As a first attempt at creating a cross-plattform application, Launchy for Linux has a lot going for it: it is small, fast and elegant, and has a nice selection of plugins and skins. But for the past couple of weeks, two major bugs have become really annoying: Launchy opens all application scripts in a text editor, which means that half of my applications fail to run, and for some reason several of my most important directories are never indexed.
There doesn’t seem to be a fix in the pipeline, and as a result I installed Gnome-Do instead. It seems just as snappy as Launchy, and although I haven’t been able to find a configuration menu the default installation runs all applications and opens most directories as it should. I qualify my statement, as there seems to be a problem with Gnome’s standard directories. Rather than opening /home/eirik/Documents, say, Gnome-Do opens /home/eirik instead. By default in version 0.4.* directories are opened with the “Reveal” option, and you have to tab to the Options window and type Open to get Gnome-do to truly open the directory.

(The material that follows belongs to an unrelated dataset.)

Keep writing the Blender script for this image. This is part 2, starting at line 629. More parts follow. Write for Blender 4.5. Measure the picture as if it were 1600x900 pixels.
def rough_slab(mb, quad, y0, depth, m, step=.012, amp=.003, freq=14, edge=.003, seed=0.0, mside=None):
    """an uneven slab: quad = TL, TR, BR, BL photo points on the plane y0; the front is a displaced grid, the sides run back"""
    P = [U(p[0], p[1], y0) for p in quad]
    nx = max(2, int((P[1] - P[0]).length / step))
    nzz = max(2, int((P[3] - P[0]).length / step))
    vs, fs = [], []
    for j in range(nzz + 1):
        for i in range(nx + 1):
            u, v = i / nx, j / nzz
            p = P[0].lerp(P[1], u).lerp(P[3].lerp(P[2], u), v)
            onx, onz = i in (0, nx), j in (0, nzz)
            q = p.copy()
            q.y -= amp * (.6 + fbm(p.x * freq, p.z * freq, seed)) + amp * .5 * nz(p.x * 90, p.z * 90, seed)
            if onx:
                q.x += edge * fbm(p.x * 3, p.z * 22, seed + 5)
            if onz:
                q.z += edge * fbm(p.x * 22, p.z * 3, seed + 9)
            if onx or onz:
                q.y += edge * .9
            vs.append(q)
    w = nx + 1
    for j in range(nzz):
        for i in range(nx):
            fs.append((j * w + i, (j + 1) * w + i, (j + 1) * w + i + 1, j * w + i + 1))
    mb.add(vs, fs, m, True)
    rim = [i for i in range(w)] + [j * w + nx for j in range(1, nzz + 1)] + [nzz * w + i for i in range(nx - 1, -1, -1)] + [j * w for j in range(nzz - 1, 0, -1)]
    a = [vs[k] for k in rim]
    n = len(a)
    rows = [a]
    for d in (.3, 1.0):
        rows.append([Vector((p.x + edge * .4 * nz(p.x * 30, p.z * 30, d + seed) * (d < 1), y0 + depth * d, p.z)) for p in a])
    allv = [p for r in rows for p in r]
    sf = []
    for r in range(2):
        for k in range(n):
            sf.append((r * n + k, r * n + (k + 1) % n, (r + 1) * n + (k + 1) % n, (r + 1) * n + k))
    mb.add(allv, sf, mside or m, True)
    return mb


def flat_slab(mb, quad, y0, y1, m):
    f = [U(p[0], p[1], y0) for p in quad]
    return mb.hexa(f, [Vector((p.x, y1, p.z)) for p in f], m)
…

I upgraded to the latest version, and now directories are opened directly by default.
28/08/2008 at 11:35
Have you seen this: https://wiki.ubuntu.com/GnomeDo/
I didn’t know half of it beeing an active gnome-do user for a year 🙂
28/08/2008 at 14:47
And for those of us using KDE ( KDE > Gnome 😉 ), Katapult is a great program, which does mostly the same as Launchy/Gnome Do.
29/08/2008 at 21:21
With your “Rather than opening /home/eirik/Documents, say, Gnome-Do opens /home/eirik instead” are you using reveal or open? reveal opens the directory above whatever the item is, open opens the directory. Also make sure you’re suing the latest version in our ppa (0.6). Sounds like you’re using a really old version.
29/08/2008 at 23:29
Alex: Thanks for the tip. I’ve been using “Reveal”, as it was the default setting, and “Open” was hidden when I tabbed to options. I used the standard version in Ubuntu Hardy, which was 0.4.0.1. Now I’ve upgraded, and “Open” is default. Problem solved – brilliant! 🙂
13/11/2008 at 20:56
I’m used to OSX with quicksilver and/or spotlight, and gnome-do seems to do about the same as these.
But: how do I launch gnome-do in the first place??
In OSX I would tap cmd-space to open quicksilver/spotlight and then type mye command, but I can’t seem to find an equivalent to open gnome-do. What did I miss when?
13/11/2008 at 21:32
First, if you can’t see the gnome-do icon in your task bar, it isn’t running. If it was installed properly, you’ll find it in /Accessories/Gnome-Do . Otherwise, you can always run it from the terminal by typing “gnome-do”.